[Begin]

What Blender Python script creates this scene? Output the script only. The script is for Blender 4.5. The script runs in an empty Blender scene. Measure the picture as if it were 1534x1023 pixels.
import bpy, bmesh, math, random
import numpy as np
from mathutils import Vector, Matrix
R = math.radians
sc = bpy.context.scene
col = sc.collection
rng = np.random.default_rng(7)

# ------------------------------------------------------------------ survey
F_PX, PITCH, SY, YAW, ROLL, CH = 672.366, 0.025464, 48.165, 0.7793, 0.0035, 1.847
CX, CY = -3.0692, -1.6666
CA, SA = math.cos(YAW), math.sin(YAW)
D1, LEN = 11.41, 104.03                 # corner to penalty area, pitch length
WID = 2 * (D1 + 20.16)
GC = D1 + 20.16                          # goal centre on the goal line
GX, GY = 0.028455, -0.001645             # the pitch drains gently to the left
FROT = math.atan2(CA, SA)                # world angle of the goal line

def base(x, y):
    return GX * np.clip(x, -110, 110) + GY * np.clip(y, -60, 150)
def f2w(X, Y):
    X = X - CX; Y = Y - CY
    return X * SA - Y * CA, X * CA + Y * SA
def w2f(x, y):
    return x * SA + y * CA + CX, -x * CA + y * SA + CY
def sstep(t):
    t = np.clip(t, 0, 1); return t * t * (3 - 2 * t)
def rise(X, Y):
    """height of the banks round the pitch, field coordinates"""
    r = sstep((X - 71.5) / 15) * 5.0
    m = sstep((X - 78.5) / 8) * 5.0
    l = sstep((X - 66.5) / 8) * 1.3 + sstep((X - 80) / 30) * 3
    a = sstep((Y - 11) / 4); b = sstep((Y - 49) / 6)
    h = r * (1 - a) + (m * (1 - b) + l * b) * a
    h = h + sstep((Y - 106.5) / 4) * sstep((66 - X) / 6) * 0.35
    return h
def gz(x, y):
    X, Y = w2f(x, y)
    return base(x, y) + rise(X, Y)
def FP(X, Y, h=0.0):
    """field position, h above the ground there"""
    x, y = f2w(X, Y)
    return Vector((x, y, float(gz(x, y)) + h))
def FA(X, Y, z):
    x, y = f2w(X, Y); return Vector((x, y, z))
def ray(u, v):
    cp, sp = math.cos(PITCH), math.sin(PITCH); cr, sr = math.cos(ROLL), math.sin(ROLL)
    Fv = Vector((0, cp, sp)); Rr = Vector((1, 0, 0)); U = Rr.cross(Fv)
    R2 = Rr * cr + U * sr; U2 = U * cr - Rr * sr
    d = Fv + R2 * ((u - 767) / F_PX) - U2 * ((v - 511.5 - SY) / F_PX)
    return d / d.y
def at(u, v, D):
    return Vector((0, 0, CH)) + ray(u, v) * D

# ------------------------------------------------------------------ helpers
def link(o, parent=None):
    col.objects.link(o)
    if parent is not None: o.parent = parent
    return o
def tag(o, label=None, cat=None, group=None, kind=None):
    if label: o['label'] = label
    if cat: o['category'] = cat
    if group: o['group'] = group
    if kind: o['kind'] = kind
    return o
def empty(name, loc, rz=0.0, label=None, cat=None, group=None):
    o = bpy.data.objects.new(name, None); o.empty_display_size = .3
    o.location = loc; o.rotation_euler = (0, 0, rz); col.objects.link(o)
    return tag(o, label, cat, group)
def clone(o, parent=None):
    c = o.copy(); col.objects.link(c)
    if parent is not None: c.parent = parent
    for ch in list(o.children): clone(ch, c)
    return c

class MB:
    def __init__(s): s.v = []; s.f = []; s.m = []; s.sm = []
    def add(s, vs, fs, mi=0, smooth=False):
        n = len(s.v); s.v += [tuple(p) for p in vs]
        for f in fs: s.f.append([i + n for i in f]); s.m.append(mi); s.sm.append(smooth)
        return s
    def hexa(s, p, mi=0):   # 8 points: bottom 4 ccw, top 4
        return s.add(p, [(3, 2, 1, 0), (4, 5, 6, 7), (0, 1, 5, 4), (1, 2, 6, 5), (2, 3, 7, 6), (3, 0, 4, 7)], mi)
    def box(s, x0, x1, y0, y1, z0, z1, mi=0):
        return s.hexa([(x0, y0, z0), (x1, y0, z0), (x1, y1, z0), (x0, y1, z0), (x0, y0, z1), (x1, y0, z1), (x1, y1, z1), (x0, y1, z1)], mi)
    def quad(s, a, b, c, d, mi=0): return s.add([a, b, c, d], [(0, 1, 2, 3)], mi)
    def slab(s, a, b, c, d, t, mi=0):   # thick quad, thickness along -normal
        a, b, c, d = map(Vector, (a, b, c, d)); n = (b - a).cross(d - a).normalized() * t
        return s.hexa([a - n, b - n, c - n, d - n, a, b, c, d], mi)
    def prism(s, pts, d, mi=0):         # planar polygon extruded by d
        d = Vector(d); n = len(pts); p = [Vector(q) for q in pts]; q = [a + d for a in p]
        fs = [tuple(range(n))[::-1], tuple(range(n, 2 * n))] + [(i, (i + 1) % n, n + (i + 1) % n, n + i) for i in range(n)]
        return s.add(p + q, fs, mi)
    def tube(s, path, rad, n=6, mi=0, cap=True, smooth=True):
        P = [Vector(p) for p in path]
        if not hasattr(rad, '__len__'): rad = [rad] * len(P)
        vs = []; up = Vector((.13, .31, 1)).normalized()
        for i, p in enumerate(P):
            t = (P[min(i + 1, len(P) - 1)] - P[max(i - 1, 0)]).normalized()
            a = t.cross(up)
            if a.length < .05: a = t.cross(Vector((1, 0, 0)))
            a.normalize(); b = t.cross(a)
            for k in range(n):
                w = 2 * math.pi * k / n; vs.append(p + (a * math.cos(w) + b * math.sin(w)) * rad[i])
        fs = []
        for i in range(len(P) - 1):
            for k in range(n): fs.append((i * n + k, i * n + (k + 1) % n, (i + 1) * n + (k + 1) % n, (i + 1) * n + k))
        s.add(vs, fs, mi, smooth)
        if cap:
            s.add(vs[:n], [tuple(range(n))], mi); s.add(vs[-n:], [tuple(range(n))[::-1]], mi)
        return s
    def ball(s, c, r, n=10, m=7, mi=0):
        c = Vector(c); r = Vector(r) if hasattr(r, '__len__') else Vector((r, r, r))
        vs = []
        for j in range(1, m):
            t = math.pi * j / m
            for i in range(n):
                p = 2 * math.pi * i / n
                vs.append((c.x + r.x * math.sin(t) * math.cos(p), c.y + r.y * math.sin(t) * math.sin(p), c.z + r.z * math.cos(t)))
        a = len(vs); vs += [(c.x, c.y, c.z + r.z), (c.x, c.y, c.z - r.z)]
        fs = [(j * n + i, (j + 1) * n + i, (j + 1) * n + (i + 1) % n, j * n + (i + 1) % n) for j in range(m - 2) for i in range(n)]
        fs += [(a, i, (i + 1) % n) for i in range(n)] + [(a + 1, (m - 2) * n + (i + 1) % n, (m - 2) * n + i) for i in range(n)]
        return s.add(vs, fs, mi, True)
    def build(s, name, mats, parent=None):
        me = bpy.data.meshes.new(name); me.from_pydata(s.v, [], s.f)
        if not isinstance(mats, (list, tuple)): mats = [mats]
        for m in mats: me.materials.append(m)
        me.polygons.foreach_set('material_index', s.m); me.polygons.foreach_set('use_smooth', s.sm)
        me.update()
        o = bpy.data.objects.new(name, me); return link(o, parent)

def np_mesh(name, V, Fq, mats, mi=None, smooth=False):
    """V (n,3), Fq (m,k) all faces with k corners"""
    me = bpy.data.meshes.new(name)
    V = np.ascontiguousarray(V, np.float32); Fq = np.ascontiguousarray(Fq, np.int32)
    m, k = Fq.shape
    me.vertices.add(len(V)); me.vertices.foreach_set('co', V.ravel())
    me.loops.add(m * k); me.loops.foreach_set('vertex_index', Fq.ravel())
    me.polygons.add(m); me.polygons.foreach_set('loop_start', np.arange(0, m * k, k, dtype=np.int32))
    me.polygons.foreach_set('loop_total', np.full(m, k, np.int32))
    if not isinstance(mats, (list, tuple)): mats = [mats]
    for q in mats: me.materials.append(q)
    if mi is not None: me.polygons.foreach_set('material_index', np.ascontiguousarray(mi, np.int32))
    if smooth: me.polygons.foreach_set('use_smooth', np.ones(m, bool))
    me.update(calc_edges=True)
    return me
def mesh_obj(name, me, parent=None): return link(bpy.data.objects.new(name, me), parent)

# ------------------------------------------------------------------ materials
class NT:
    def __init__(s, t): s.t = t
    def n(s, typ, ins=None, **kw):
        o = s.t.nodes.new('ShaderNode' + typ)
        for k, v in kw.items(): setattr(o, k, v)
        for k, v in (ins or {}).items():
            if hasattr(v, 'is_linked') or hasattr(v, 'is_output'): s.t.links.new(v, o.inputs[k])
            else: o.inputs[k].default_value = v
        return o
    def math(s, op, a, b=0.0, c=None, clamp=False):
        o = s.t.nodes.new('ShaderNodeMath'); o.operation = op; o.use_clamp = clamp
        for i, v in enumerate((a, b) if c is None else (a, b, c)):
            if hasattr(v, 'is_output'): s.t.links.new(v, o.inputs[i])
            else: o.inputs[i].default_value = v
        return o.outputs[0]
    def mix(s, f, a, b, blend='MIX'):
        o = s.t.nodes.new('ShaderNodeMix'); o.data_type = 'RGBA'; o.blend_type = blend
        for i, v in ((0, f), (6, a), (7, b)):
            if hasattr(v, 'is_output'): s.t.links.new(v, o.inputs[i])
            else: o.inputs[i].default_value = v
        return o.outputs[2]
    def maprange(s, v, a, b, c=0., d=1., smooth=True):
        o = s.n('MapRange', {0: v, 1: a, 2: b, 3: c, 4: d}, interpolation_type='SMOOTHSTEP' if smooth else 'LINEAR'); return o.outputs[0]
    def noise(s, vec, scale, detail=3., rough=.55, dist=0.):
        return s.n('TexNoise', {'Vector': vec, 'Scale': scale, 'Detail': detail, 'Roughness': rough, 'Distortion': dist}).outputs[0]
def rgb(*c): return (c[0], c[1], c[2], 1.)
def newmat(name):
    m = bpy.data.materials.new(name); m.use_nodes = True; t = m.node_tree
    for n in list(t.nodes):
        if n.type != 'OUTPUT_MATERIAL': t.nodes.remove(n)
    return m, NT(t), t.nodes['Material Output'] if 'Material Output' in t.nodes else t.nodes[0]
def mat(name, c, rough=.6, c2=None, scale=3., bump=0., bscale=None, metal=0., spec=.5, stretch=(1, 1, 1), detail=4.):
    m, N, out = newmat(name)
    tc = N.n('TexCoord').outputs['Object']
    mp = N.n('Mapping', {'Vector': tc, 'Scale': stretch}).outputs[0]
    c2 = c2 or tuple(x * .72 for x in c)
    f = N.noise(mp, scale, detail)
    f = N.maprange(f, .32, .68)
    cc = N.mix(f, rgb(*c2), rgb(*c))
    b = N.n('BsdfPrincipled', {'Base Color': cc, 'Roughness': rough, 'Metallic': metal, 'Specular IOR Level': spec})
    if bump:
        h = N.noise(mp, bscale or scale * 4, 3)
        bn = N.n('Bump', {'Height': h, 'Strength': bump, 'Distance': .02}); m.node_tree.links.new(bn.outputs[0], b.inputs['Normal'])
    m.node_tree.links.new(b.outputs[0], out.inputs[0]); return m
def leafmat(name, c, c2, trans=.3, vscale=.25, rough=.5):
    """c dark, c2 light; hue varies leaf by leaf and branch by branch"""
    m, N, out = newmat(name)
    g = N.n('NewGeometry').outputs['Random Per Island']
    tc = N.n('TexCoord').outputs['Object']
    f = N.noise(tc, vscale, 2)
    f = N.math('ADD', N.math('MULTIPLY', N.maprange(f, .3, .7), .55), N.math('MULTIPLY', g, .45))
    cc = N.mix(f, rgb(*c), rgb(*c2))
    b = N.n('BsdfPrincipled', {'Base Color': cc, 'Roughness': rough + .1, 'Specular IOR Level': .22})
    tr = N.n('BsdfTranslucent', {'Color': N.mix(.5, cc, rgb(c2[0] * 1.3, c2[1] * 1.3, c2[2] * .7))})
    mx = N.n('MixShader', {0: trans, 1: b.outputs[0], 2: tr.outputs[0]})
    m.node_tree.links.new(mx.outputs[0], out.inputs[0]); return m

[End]

### WHAT YOU SHOULD DO
A number is the only answer here: how many lines of the material above contain "scene"?

### WRITTEN RESPONSE
2